## Information shown
----------
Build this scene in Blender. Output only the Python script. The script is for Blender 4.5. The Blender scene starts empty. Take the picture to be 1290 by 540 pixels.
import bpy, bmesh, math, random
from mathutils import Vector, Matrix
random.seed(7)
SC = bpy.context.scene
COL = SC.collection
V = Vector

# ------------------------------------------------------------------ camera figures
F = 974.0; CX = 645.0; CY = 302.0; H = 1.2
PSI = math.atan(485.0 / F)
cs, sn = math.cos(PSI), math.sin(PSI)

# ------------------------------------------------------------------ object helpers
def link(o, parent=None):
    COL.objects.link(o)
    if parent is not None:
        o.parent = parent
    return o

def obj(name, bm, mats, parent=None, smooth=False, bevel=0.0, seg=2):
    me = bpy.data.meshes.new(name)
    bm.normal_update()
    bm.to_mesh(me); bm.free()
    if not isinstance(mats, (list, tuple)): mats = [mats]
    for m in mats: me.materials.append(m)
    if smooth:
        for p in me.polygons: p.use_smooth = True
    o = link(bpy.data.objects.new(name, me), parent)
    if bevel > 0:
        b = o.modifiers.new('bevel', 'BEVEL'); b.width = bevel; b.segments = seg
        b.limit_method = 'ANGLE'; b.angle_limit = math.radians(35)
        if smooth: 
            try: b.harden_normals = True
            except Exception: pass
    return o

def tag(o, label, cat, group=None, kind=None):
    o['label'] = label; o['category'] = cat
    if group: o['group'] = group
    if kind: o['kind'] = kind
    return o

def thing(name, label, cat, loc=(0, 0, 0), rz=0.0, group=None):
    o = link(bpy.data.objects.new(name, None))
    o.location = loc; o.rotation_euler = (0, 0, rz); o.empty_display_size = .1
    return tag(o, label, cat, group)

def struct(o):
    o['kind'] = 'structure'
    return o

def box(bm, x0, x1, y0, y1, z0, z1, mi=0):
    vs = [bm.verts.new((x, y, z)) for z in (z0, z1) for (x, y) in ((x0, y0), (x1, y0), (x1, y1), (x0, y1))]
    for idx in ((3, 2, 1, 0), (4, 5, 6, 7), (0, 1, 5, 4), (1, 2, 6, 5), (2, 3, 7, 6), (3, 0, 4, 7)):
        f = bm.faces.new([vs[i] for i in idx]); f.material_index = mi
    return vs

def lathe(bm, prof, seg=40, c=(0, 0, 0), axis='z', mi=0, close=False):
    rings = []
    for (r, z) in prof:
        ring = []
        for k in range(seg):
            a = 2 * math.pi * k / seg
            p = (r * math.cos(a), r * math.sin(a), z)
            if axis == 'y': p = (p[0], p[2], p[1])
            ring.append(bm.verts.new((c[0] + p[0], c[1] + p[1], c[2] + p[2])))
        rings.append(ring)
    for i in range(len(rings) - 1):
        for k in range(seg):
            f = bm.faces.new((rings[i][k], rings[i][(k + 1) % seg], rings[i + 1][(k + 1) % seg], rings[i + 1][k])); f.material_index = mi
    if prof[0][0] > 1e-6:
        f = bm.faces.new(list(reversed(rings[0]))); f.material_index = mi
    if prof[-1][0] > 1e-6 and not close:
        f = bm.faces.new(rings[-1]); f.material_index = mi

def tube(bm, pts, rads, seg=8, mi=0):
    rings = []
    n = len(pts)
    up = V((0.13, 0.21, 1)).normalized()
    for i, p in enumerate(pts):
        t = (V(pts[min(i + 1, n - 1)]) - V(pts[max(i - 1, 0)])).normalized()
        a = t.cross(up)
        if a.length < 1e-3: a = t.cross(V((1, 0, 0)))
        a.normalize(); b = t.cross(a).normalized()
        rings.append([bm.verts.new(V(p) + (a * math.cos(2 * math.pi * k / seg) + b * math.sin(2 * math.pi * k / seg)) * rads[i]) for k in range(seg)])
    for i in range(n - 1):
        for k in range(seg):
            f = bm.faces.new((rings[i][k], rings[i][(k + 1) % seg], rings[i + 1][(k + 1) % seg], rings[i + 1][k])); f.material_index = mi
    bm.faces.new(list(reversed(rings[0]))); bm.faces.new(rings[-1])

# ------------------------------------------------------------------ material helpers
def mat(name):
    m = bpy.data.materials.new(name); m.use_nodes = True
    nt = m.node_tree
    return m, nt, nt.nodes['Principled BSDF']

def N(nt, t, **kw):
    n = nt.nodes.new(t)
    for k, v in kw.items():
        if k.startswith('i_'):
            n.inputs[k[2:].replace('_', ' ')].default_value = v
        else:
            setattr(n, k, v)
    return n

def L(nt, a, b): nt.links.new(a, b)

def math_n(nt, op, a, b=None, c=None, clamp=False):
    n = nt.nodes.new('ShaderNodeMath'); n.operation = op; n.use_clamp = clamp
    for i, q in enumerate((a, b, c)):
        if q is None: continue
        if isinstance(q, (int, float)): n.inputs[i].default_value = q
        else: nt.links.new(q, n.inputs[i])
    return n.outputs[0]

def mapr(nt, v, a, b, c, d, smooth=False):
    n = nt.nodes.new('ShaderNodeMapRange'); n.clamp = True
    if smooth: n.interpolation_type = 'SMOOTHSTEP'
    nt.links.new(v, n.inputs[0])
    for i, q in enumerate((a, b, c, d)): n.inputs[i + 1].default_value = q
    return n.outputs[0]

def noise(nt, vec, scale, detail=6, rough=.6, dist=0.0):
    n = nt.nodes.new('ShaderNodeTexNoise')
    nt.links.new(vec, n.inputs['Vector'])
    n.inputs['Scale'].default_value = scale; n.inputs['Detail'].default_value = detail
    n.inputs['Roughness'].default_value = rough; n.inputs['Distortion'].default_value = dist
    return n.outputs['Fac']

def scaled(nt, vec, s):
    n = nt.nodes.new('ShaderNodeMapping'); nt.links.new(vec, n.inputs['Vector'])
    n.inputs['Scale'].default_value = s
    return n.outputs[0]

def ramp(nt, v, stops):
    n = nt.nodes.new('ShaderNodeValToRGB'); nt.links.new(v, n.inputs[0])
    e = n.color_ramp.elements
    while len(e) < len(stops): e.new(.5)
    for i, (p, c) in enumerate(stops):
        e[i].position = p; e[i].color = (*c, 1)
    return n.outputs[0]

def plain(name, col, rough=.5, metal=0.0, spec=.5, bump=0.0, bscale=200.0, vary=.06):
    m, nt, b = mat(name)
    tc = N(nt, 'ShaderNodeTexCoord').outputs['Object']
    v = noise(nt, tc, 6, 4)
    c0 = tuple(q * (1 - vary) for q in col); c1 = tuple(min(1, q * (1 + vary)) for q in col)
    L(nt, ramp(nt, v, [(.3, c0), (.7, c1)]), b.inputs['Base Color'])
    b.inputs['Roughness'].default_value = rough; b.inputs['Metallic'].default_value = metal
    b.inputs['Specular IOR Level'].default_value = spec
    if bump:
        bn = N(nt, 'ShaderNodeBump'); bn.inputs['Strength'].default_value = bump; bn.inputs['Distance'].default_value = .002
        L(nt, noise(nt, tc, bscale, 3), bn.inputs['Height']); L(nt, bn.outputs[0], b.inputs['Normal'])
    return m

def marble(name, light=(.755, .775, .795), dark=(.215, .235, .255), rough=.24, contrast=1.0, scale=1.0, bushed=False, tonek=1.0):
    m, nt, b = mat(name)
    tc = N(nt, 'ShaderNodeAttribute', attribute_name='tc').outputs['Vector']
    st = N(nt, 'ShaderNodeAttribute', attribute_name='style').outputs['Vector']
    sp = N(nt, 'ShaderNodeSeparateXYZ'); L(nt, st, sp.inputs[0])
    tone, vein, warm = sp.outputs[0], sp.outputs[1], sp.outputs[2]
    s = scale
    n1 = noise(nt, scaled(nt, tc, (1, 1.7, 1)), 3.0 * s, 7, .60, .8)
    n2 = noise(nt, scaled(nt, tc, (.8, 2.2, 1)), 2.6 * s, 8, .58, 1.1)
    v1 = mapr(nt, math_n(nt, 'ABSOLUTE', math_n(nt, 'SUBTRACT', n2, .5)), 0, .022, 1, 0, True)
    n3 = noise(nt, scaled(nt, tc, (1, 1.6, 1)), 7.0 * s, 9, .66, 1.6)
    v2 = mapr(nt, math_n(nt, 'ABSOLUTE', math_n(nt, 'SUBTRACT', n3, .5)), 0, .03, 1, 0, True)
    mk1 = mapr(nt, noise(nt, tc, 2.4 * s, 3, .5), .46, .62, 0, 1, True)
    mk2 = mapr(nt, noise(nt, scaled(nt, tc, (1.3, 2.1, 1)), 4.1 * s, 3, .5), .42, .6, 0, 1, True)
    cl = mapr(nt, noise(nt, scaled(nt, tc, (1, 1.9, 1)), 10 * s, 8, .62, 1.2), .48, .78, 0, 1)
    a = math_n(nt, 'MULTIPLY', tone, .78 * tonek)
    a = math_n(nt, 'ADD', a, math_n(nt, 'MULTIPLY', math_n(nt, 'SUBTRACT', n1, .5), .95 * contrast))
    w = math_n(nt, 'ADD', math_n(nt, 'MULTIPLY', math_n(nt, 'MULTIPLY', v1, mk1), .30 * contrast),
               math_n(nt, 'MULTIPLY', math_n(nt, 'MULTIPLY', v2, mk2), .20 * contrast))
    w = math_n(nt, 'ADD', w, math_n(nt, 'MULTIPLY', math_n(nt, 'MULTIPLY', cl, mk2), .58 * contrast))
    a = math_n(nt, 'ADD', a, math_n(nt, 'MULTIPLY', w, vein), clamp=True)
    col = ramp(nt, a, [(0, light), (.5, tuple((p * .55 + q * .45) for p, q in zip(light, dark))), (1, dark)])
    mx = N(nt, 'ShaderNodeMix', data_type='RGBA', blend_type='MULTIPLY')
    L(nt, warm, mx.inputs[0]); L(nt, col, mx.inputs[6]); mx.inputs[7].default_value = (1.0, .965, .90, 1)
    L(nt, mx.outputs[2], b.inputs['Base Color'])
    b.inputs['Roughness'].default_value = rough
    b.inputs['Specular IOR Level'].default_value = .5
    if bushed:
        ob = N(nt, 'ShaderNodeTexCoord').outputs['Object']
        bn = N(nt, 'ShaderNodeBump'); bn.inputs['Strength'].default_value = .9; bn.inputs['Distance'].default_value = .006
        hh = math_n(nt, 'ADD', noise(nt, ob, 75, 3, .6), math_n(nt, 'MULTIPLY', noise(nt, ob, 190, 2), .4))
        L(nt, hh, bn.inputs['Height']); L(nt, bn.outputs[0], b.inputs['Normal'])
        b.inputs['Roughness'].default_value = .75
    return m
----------
Return the lines above precisely as they appear, beginning at the first line and ending at the line with "cs, sn = math.cos(PSI), math.sin(PSI)", and nothing after it.

## Response to this exercise
Build this scene in Blender. Output only the Python script. The script is for Blender 4.5. The Blender scene starts empty. Take the picture to be 1290 by 540 pixels.
import bpy, bmesh, math, random
from mathutils import Vector, Matrix
random.seed(7)
SC = bpy.context.scene
COL = SC.collection
V = Vector

# ------------------------------------------------------------------ camera figures
F = 974.0; CX = 645.0; CY = 302.0; H = 1.2
PSI = math.atan(485.0 / F)
cs, sn = math.cos(PSI), math.sin(PSI)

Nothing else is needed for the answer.